BEETHOVEN: Symphonies No. 4 in B-flat; No. 7 in A – Academy of St. Martin in the Fields/ Joshua Bell, concertmaster & cond. – Sony Classical

by | May 18, 2013 | Classical CD Reviews

BEETHOVEN: Symphonies No. 4 in B-flat, Op. 60; No. 7 in A, Op. 92 – Academy of St. Martin in the Fields/ Joshua Bell, concertmaster & cond. – Sony Classical 88725 49176, 76:18 ***1/2:

Joshua Bell was named Music Director of the ASMF in the middle of 2011, having worked with the ensemble for up to ten years previously, and this disc inaugurates that event. He also has been active as a conductor as well for about the same period of time. I don’t know whether he plans to conduct most of his performances from the concertmaster’s chair or not, but he does here. Personally I find this to be a bit of a dog-and-pony trick and really don’t see the point of it unless the conductor just likes to play with his orchestra, which might be the case.

Interpretatively I think it hinders the effort—this is after all an old practice long abandoned. But Bell in his notes does speak of his desire to appropriate some of the historically informed practices in his performances, and aside the visual of him sitting in the concertmaster’s chair we hear the requisite non-vibrato passages, spunky brass, and up-tempos, though with a modern sensibility and modern instrument effect.

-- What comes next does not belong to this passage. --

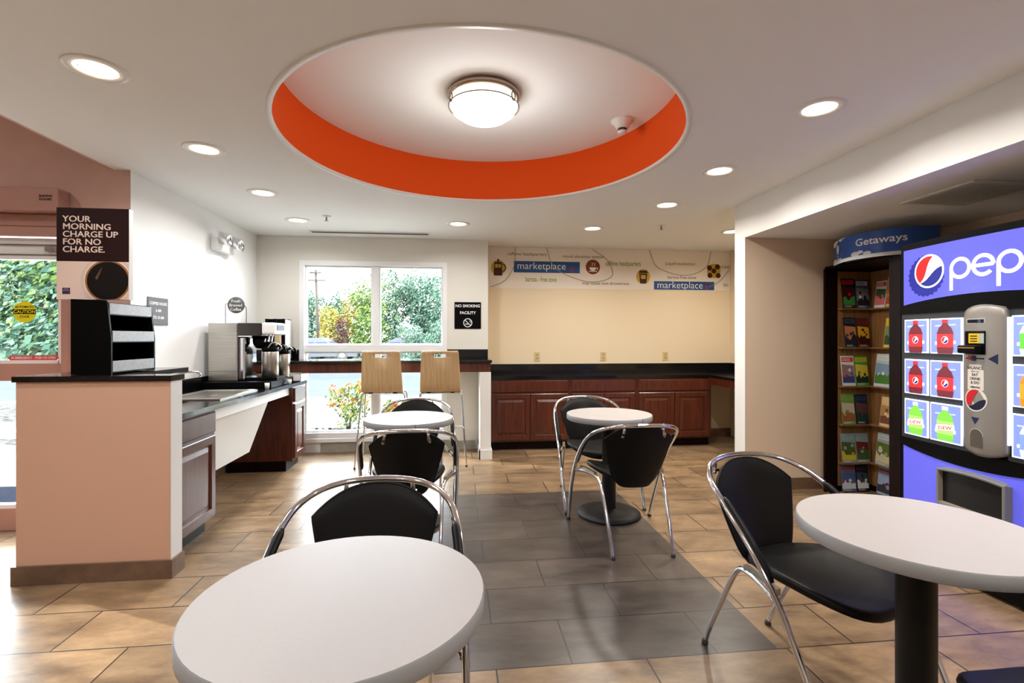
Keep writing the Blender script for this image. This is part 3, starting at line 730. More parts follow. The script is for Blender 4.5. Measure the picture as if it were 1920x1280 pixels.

All of this has been done before of course, and nothing in these readings will strike anyone as particularly revelatory. They are immaculately played—one would expect little else from perhaps the greatest chamber orchestra in the world—and slightly faceless, though in Beethoven at this point in history that can be a little refreshing. The orchestra sounds small but pointed, controlled and vigorous, beautiful and refined. Bell claims that Carlos Kleiber was a hero of his, and the recordings that legend made of these two symphonies influenced him greatly. Maybe—Bell is nowhere near achieving the finesse and utter joy that Kleiber finds in No. 7 for instance, though he is much closer in No. 4—yet his phrasing and energy could serve as an updated clone of Kleiber in some respects. Repeats by the way, are taken in the first and last movements of each symphony.

The sound is essentially a bright analog sort of perspective with enough digital clarity to be acceptable to most audiophiles, though no one will mistake this for a state of the art recording. Evidently Sony plans a complete Beethoven series with these forces, which I think will be their first such effort with a chamber orchestra since Michael Tilson-Thomas’s go with the English Chamber Orchestra 40 years ago. It will be instructive to watch Bell’s development. As for now, not the best, but not bad at all, and quite enjoyable.